#### Instructions to follow
Extract exactly the lines from the top of the records through the line containing "bpy.data.objects.remove(_go)", and keep pictures out of the copy.

Scripts that build scenes
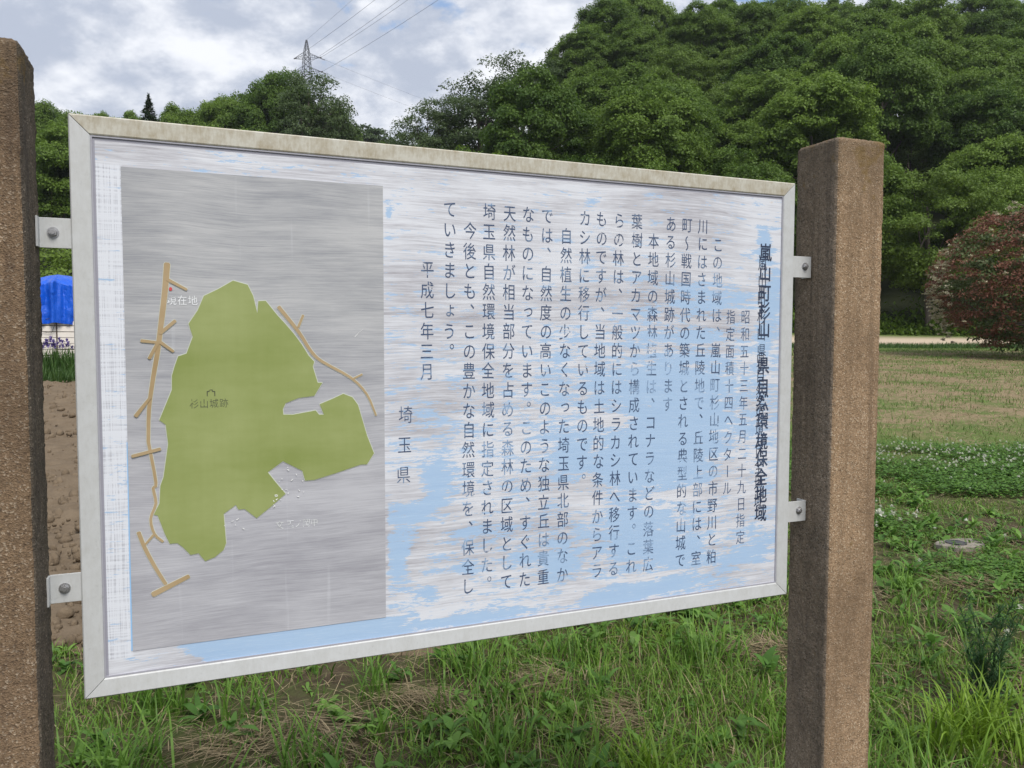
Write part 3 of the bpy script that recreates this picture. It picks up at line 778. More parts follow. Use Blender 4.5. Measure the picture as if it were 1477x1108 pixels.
# chips and scratches in the paint around the map
m_chip = simple('white scuff', (.80, .81, .80), .7)
mb = MB(); r_ = np.random.default_rng(12)
for k in range(26):
    cxx, czz = [(.306, .335), (.318, .318), (.331, .30), (.283, .293), (.292, .30), (.233, .26)][r_.integers(6)]
    x = cxx + r_.normal(0, .010); z = czz + r_.normal(0, .008); t = r_.uniform(0, 3.14); L = r_.uniform(.0010, .0045)
    v, f = ribbon([(x, z), (x + L * math.cos(t), z + L * math.sin(t))], r_.uniform(.0006, .0018), .0006, PN - .0024 - .00002 * k, .0003); mb.add(v, f)
for (x, z, x2, z2, w) in ((.4300, .569, .4345, .574, .001), (.4345, .574, .4420, .580, .0006), (.4300, .5695, .4270, .566, .0012)):
    v, f = ribbon([(x, z), (x2, z2)], w, w * .5, PN - .0015, .0003); mb.add(v, f)
link('paint_chips', mb.mesh('paint_chips', [m_chip]), sign, (0, 0, ZL))
bpy.data.objects.remove(_go)

# ------------------------------------------------------------------ foliage
def leaf_mat(name, c0, c1, hue=.5, trans=.42, rough=.55):
    m = bpy.data.materials.new(name); m.use_nodes = True; nt = m.node_tree
    p = nt.nodes['Principled BSDF']
    a = attr(nt, 'tint'); sp = nd(nt, 'ShaderNodeSeparateColor'); lk(nt, a.outputs['Color'], sp.inputs[0])
    oi = nd(nt, 'ShaderNodeObjectInfo')
    f = mathn(nt, 'ADD', mathn(nt, 'MULTIPLY', sp.outputs[0], 1 - hue), mathn(nt, 'MULTIPLY', oi.outputs['Random'], hue))
    c = mixc(nt, f, c0, c1)
    c = mixc(nt, mathn(nt, 'MULTIPLY', sp.outputs[1], .5), c, tuple(min(1, v * 1.5) for v in c1))
    lk(nt, c, p.inputs['Base Color'])
    p.inputs['Roughness'].default_value = rough
    p.inputs['Specular IOR Level'].default_value = .3
    tr = nd(nt, 'ShaderNodeBsdfTranslucent'); lk(nt, c, tr.inputs[0])
    mx = nd(nt, 'ShaderNodeMixShader'); mx.inputs[0].default_value = trans
    lk(nt, p.outputs[0], mx.inputs[1]); lk(nt, tr.outputs[0], mx.inputs[2])
    lk(nt, mx.outputs[0], nt.nodes['Material Output'].inputs[0])
    return m
m_bark = simple('bark', (.085, .07, .055), .9, 0, .2, 6, .4)
m_lf_forest = leaf_mat('broad leaves', (.042, .095, .014), (.175, .270, .038), .5)
m_lf_bright = leaf_mat('fresh bright leaves', (.080, .140, .018), (.165, .250, .040), .35)
m_lf_dark = leaf_mat('dark far leaves', (.046, .078, .028), (.105, .155, .052), .5)
m_lf_conifer = leaf_mat('conifer needles', (.022, .045, .018), (.04, .07, .025), .3)

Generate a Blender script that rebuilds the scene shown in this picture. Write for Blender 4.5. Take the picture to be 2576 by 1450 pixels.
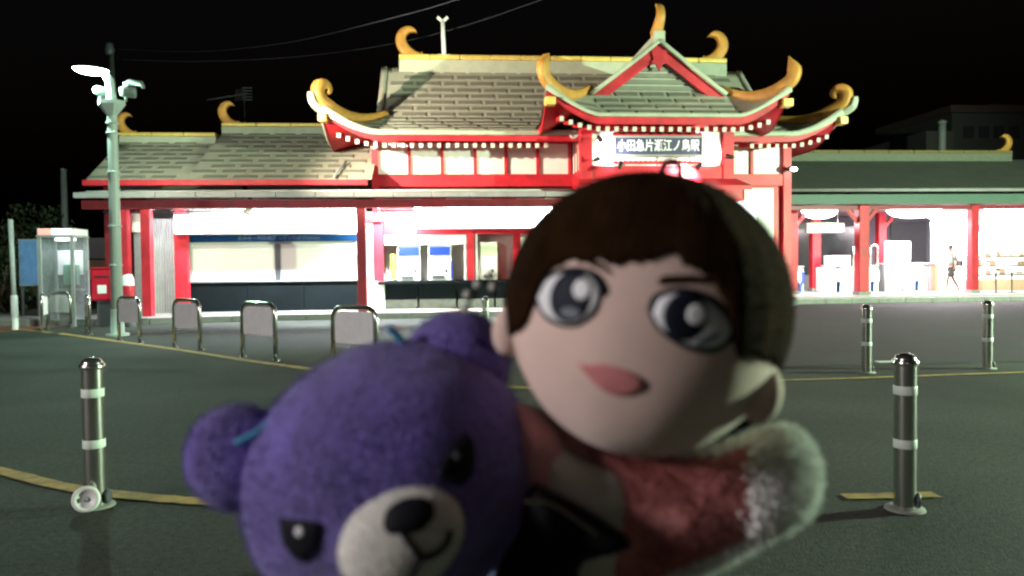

#### Exercise solution
Write part 3 of the bpy script that recreates this picture. It picks up at line 778. More parts follow. Use Blender 4.5. Measure the picture as if it were 1477x1108 pixels.
# chips and scratches in the paint around the map
m_chip = simple('white scuff', (.80, .81, .80), .7)
mb = MB(); r_ = np.random.default_rng(12)
for k in range(26):
    cxx, czz = [(.306, .335), (.318, .318), (.331, .30), (.283, .293), (.292, .30), (.233, .26)][r_.integers(6)]
    x = cxx + r_.normal(0, .010); z = czz + r_.normal(0, .008); t = r_.uniform(0, 3.14); L = r_.uniform(.0010, .0045)
    v, f = ribbon([(x, z), (x + L * math.cos(t), z + L * math.sin(t))], r_.uniform(.0006, .0018), .0006, PN - .0024 - .00002 * k, .0003); mb.add(v, f)
for (x, z, x2, z2, w) in ((.4300, .569, .4345, .574, .001), (.4345, .574, .4420, .580, .0006), (.4300, .5695, .4270, .566, .0012)):
    v, f = ribbon([(x, z), (x2, z2)], w, w * .5, PN - .0015, .0003); mb.add(v, f)
link('paint_chips', mb.mesh('paint_chips', [m_chip]), sign, (0, 0, ZL))
bpy.data.objects.remove(_go)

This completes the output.